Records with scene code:
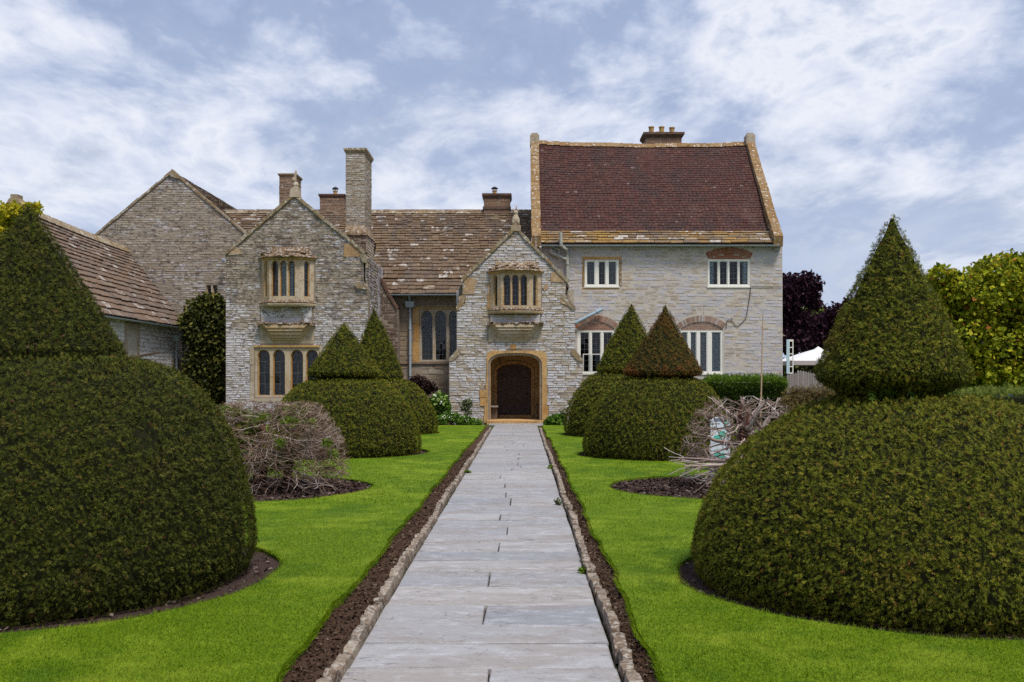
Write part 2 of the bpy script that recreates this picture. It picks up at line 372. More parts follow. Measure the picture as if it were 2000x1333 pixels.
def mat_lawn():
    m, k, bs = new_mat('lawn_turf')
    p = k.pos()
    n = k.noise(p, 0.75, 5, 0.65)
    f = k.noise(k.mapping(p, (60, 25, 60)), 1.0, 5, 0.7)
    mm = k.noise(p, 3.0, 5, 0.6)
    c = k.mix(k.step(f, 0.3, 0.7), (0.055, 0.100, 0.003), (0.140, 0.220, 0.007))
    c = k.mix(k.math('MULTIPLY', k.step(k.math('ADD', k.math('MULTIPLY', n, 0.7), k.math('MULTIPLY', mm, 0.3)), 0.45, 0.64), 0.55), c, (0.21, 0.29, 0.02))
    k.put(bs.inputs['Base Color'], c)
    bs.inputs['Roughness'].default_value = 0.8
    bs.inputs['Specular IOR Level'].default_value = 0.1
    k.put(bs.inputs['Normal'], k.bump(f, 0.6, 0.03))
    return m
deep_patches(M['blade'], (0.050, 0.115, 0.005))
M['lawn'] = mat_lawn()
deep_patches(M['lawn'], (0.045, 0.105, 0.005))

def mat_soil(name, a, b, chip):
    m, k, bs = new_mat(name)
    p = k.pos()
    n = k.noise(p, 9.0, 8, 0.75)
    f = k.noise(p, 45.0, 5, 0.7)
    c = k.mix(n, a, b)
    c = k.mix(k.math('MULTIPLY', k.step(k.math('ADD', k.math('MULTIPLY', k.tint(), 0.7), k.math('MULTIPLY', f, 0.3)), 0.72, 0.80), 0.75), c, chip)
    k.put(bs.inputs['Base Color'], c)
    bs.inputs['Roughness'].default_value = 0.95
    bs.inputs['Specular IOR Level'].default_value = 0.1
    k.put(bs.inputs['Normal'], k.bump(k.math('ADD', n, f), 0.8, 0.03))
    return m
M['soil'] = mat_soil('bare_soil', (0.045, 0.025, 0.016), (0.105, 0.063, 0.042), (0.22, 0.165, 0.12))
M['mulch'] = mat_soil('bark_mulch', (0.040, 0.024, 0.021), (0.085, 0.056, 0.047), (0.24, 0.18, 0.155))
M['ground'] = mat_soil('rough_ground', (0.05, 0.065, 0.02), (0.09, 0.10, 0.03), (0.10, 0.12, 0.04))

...

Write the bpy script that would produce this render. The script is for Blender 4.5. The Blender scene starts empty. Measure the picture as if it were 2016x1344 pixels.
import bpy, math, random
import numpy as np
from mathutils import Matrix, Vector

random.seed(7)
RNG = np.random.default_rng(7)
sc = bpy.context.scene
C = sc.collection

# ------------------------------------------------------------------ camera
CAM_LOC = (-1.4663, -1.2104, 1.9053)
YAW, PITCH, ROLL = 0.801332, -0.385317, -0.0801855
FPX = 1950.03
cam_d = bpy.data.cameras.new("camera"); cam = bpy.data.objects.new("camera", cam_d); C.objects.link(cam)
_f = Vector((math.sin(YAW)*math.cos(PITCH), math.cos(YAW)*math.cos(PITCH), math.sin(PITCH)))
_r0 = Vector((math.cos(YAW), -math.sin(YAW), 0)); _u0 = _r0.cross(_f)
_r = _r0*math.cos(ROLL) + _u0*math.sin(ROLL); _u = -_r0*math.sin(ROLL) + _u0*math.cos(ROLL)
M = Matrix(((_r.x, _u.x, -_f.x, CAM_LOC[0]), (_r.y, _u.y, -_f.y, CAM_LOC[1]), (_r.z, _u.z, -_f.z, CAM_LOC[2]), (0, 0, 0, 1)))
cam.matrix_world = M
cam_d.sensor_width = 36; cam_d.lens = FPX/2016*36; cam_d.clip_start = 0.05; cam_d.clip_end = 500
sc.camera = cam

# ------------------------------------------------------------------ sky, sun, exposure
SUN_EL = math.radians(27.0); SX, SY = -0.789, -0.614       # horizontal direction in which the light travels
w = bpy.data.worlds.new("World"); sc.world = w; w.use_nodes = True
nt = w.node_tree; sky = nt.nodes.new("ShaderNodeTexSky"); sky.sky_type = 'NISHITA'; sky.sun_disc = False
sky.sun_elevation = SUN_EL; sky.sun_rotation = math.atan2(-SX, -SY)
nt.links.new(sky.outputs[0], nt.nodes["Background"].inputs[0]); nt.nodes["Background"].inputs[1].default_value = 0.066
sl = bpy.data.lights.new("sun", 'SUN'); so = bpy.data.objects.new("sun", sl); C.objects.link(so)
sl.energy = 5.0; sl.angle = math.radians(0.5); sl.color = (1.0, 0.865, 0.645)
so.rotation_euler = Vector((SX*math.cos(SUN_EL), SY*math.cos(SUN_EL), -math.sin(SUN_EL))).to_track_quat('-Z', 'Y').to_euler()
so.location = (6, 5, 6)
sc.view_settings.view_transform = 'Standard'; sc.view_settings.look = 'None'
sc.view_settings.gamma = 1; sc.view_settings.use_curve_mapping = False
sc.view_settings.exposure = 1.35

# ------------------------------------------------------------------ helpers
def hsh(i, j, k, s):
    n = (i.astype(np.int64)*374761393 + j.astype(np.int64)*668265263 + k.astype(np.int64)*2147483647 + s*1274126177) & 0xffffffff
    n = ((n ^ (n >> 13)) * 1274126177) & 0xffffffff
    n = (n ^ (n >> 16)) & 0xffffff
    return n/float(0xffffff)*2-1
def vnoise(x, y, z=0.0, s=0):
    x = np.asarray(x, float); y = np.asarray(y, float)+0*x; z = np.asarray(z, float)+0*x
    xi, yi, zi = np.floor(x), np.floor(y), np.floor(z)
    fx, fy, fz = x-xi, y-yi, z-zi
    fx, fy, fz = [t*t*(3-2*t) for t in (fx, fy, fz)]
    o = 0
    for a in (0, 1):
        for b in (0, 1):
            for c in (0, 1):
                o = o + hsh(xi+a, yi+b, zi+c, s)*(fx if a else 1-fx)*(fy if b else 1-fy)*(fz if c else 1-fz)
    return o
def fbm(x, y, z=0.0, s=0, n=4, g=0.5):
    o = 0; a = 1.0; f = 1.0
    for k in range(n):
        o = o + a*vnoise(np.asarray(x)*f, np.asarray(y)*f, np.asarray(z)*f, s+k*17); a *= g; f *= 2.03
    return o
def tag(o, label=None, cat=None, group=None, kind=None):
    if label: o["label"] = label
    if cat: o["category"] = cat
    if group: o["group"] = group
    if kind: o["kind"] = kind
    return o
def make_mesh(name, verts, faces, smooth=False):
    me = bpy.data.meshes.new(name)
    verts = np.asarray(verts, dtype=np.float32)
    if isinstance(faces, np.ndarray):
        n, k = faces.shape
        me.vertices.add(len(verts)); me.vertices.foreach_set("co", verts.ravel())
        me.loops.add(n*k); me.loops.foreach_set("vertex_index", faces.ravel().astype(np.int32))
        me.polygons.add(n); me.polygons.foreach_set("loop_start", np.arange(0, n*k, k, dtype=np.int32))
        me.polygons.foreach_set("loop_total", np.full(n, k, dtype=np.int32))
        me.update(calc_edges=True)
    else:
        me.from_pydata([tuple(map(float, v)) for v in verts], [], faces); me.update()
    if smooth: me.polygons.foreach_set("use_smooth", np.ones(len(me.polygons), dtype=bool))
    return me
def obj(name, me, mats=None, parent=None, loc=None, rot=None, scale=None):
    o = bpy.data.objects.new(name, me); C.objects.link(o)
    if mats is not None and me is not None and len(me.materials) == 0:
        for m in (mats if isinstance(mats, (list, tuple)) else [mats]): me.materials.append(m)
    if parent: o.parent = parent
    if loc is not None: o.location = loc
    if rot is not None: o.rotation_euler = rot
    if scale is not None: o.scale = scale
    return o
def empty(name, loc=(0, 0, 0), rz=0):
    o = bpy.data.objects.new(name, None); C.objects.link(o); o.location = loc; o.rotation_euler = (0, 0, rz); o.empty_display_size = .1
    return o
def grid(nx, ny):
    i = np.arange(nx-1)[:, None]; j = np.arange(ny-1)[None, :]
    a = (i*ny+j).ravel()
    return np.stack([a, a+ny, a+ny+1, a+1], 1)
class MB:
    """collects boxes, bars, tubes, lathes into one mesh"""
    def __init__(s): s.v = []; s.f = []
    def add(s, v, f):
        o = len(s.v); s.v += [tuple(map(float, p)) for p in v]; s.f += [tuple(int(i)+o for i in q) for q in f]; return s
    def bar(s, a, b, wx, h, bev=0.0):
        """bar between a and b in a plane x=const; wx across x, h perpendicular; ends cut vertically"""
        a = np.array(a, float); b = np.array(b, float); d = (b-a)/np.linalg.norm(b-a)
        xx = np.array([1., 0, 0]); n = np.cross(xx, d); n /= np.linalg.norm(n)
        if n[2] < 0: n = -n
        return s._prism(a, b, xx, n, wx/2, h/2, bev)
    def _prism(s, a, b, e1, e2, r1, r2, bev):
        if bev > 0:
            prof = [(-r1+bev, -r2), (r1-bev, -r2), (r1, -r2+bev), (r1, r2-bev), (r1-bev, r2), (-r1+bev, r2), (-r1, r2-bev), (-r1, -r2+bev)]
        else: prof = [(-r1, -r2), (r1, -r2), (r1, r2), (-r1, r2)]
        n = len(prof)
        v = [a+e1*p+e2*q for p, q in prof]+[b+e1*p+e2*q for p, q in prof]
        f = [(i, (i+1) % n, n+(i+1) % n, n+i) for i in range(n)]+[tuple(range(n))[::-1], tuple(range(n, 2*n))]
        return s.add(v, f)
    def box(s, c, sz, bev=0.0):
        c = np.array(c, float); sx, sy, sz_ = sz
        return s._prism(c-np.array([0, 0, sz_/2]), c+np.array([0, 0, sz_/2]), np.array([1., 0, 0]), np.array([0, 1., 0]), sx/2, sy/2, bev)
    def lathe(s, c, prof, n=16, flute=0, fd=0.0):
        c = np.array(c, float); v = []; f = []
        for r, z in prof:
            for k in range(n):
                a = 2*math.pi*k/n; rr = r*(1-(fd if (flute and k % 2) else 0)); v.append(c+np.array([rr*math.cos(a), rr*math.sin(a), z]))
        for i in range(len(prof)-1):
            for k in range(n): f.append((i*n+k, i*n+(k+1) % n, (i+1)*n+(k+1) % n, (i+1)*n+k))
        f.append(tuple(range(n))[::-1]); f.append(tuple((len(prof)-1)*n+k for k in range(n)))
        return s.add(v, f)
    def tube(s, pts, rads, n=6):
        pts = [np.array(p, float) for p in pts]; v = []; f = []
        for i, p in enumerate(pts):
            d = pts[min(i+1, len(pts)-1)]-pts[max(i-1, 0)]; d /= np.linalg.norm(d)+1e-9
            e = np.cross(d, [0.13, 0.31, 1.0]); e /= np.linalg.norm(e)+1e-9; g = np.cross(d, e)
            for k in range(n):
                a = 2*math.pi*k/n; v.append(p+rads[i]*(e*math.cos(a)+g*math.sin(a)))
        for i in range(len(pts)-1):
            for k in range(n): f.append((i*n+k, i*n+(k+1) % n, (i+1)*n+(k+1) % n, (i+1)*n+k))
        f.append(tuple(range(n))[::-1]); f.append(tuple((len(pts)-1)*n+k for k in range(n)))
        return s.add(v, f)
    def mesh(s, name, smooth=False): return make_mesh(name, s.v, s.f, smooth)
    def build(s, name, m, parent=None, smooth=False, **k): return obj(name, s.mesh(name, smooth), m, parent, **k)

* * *

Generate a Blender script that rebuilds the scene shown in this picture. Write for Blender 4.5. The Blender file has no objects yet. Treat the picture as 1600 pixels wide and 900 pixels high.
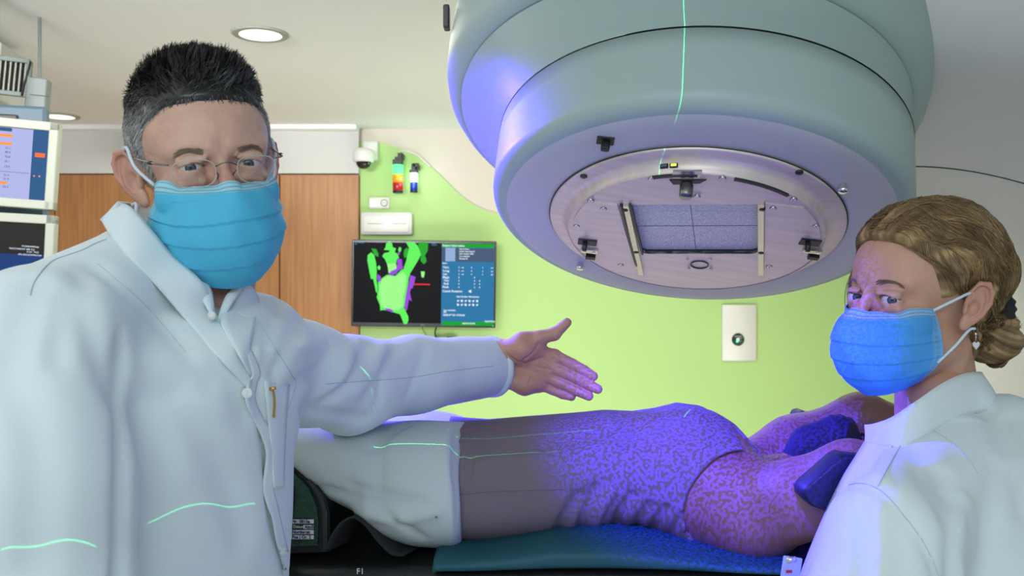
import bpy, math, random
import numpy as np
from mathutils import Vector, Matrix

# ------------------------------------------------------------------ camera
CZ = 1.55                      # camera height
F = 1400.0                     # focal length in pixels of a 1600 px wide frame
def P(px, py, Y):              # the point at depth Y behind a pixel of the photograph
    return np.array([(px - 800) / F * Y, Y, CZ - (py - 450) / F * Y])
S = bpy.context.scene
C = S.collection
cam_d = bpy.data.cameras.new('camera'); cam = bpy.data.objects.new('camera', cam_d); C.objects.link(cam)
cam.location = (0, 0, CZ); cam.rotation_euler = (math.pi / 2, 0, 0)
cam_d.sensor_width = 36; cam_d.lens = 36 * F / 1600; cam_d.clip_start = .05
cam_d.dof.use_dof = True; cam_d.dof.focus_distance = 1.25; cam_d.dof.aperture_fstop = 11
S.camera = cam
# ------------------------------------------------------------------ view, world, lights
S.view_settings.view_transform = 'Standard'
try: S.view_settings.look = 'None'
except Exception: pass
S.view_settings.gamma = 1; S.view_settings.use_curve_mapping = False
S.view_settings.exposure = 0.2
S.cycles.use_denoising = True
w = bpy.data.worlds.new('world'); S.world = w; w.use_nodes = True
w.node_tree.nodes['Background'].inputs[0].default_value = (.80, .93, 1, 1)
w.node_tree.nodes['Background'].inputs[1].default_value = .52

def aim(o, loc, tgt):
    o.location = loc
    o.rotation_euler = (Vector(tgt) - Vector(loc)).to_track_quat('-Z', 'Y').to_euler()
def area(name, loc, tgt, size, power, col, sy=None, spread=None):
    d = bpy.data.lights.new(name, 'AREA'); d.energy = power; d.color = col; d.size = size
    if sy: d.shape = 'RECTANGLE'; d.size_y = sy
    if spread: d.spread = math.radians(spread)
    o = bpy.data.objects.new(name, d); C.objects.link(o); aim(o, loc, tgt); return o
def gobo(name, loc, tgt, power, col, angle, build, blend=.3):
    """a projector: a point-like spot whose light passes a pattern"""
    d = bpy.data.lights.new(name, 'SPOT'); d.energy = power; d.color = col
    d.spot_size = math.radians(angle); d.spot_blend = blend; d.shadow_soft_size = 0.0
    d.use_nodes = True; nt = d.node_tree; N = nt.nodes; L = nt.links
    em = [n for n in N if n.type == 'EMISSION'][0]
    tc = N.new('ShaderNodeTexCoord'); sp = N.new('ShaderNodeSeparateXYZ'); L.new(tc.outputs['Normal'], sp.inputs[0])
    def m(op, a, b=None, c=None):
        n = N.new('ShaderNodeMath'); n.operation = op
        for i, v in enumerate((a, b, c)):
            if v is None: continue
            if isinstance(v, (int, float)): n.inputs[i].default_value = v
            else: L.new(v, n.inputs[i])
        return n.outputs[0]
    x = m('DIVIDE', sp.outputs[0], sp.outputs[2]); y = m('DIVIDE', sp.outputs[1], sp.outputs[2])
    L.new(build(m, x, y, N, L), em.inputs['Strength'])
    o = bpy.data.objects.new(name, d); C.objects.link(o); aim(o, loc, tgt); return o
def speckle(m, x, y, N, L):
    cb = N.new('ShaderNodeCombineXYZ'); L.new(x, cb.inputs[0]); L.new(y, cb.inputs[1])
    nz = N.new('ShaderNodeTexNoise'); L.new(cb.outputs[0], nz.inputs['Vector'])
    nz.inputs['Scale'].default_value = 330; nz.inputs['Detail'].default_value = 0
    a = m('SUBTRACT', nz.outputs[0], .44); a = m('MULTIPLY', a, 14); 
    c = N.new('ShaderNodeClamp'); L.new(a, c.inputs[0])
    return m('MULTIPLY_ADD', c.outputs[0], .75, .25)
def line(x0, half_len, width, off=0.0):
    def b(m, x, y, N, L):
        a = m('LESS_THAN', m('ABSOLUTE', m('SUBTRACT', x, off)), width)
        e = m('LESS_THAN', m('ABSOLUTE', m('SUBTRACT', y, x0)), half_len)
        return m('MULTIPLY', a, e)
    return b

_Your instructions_
Taking the lines above, repeat exactly those from the line that contains "Write part 2" through the line that contains "deep_patches(M['lawn'], (0.045, 0.105, 0.005))", and both of those lines as well. Include nothing else.

_Written reply_
Write part 2 of the bpy script that recreates this picture. It picks up at line 372. More parts follow. Measure the picture as if it were 2000x1333 pixels.
def mat_lawn():
    m, k, bs = new_mat('lawn_turf')
    p = k.pos()
    n = k.noise(p, 0.75, 5, 0.65)
    f = k.noise(k.mapping(p, (60, 25, 60)), 1.0, 5, 0.7)
    mm = k.noise(p, 3.0, 5, 0.6)
    c = k.mix(k.step(f, 0.3, 0.7), (0.055, 0.100, 0.003), (0.140, 0.220, 0.007))
    c = k.mix(k.math('MULTIPLY', k.step(k.math('ADD', k.math('MULTIPLY', n, 0.7), k.math('MULTIPLY', mm, 0.3)), 0.45, 0.64), 0.55), c, (0.21, 0.29, 0.02))
    k.put(bs.inputs['Base Color'], c)
    bs.inputs['Roughness'].default_value = 0.8
    bs.inputs['Specular IOR Level'].default_value = 0.1
    k.put(bs.inputs['Normal'], k.bump(f, 0.6, 0.03))
    return m
deep_patches(M['blade'], (0.050, 0.115, 0.005))
M['lawn'] = mat_lawn()
deep_patches(M['lawn'], (0.045, 0.105, 0.005))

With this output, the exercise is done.